*What to work on:* Determine the number of lines that contain the word "parts", then state that number and nothing more.

*Material for the task:*
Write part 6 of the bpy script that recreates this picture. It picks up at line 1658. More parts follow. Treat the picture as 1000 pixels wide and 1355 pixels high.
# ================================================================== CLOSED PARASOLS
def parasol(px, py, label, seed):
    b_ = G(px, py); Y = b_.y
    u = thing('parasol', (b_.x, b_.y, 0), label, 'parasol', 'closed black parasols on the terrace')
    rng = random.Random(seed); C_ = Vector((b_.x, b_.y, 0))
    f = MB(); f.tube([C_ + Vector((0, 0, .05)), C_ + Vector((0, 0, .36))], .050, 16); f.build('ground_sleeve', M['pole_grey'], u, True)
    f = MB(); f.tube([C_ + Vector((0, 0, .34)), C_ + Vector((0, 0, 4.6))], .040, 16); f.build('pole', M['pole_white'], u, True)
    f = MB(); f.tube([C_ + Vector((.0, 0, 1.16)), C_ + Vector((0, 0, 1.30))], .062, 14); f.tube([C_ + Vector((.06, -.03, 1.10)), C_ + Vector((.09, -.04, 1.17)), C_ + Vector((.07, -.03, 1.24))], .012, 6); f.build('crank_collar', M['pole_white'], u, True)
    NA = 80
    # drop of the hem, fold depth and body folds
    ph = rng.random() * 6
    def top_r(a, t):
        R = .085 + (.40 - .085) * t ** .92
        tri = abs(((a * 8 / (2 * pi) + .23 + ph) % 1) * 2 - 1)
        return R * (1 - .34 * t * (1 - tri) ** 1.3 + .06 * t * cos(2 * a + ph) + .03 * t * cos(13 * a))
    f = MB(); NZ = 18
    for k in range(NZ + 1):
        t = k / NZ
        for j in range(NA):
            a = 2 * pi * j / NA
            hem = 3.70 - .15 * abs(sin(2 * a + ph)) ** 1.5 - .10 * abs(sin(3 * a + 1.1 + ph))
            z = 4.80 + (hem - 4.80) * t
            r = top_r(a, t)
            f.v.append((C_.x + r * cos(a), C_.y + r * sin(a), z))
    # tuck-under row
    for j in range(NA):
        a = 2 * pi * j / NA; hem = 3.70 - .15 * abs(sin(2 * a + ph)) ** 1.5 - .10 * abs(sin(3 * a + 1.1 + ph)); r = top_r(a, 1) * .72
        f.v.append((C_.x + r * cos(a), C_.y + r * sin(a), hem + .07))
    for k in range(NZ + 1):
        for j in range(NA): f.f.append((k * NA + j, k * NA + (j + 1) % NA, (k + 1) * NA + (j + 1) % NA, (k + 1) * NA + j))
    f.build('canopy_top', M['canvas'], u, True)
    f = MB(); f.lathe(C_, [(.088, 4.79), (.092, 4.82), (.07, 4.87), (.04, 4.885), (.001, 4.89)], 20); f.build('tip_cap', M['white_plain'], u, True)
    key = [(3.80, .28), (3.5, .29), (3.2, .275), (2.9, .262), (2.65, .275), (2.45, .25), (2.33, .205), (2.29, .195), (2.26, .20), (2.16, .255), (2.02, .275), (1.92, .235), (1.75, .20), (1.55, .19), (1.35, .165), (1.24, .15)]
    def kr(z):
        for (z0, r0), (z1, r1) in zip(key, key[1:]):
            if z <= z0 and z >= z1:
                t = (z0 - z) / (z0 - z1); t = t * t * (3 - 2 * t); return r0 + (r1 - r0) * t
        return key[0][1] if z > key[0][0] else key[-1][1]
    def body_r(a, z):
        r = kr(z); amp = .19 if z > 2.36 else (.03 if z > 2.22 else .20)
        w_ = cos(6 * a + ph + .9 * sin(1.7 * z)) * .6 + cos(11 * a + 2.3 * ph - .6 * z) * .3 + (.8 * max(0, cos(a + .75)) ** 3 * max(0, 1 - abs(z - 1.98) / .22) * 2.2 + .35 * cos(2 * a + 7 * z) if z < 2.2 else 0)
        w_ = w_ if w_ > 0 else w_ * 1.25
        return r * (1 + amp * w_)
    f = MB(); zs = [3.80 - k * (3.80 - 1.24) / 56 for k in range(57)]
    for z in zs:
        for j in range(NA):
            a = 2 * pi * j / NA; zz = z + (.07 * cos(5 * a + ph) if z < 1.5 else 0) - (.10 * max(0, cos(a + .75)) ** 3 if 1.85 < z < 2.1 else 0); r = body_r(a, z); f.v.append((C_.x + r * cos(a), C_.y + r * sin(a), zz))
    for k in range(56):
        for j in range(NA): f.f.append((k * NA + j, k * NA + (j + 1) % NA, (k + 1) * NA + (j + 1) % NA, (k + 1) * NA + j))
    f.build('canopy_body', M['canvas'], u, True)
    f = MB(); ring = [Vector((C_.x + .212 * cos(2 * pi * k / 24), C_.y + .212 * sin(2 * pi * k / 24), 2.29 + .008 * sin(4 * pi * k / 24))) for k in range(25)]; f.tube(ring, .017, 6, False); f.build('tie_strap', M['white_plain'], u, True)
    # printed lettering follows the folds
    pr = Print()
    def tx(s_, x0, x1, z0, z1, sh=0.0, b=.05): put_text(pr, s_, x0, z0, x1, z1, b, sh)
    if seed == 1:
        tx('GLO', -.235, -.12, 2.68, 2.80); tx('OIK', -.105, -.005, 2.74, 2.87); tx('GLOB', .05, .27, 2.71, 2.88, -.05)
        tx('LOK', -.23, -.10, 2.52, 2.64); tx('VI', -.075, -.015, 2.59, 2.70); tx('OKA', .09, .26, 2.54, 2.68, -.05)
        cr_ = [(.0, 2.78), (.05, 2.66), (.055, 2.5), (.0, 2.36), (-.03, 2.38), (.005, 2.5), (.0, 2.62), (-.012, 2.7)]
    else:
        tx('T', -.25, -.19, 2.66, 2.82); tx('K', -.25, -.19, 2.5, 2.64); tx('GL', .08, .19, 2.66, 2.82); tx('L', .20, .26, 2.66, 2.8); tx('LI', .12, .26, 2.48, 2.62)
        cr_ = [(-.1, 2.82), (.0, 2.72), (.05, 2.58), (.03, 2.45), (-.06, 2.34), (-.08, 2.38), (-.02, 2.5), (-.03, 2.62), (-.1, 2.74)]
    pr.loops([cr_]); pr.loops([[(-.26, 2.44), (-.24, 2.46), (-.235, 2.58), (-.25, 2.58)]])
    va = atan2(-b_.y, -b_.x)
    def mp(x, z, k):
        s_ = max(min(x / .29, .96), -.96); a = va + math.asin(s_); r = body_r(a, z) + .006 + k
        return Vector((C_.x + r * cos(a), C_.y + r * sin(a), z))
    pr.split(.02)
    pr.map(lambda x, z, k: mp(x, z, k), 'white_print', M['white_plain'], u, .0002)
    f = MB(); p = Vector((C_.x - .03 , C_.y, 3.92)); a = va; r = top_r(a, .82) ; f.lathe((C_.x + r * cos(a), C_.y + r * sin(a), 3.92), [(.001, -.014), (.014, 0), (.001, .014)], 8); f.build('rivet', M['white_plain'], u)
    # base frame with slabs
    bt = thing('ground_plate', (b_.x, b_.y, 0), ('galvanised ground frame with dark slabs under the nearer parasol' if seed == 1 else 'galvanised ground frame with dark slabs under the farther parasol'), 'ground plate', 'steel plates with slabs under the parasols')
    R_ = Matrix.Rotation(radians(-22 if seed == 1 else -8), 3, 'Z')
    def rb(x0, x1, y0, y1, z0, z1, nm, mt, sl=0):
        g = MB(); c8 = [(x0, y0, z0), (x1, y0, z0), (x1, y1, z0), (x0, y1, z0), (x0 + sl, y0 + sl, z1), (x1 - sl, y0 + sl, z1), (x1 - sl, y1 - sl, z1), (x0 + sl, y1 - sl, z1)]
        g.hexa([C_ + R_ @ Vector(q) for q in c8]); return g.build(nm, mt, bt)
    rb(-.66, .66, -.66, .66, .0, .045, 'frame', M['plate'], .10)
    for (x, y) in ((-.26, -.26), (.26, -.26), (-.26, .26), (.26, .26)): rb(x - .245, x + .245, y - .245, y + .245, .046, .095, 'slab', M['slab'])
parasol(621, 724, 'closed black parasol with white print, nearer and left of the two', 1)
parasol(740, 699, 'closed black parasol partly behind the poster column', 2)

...

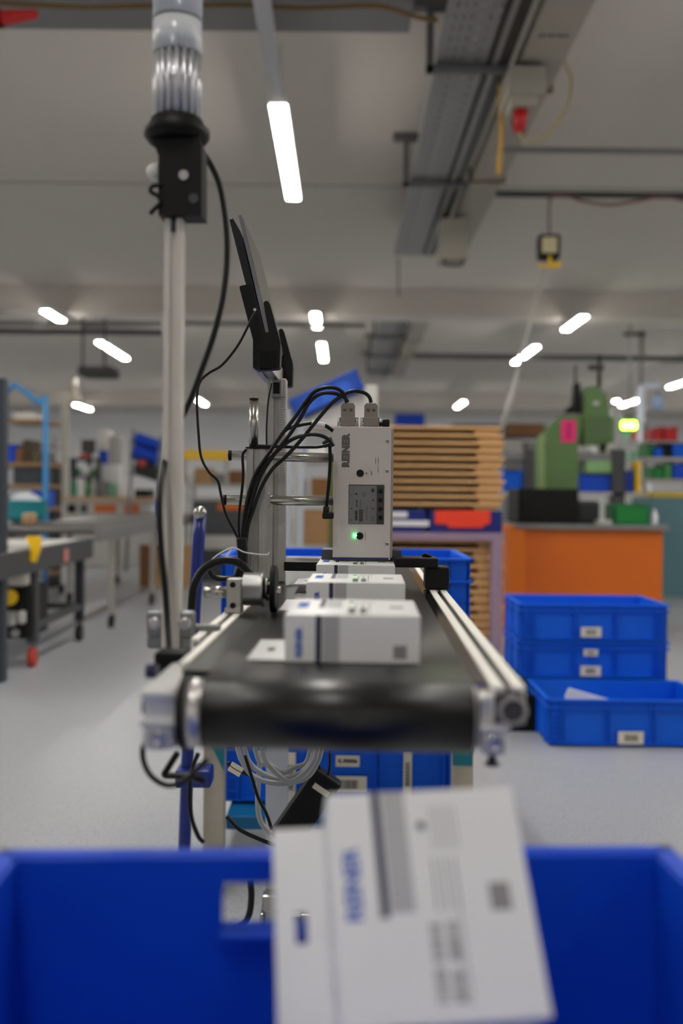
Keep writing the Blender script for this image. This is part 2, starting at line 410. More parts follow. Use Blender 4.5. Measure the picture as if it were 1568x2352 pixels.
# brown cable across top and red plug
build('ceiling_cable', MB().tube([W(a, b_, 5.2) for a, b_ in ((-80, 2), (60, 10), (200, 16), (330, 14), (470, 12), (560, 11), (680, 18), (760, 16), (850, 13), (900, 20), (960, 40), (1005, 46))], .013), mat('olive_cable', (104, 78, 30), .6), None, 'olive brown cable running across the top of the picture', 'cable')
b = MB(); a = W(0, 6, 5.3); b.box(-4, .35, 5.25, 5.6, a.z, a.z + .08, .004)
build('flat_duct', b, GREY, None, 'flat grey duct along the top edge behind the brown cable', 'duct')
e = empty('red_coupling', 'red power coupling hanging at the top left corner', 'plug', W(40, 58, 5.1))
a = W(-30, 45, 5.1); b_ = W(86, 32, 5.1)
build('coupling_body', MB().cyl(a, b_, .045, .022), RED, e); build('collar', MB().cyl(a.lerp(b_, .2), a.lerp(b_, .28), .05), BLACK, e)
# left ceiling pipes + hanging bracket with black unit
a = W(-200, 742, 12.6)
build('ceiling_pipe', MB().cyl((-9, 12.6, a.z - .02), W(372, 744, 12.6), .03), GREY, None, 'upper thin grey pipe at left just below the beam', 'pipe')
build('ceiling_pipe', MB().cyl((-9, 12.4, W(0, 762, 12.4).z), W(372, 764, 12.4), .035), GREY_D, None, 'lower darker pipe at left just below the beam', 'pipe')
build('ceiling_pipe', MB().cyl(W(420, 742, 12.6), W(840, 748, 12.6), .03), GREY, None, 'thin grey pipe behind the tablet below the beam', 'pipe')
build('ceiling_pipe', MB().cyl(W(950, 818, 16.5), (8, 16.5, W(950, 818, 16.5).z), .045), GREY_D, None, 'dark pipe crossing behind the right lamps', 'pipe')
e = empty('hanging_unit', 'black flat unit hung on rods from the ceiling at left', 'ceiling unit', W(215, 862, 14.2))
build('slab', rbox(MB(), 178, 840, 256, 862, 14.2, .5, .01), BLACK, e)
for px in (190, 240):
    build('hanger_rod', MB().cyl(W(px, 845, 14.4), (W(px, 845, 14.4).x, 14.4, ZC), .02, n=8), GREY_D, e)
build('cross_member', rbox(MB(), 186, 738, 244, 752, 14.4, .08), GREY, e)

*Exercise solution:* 2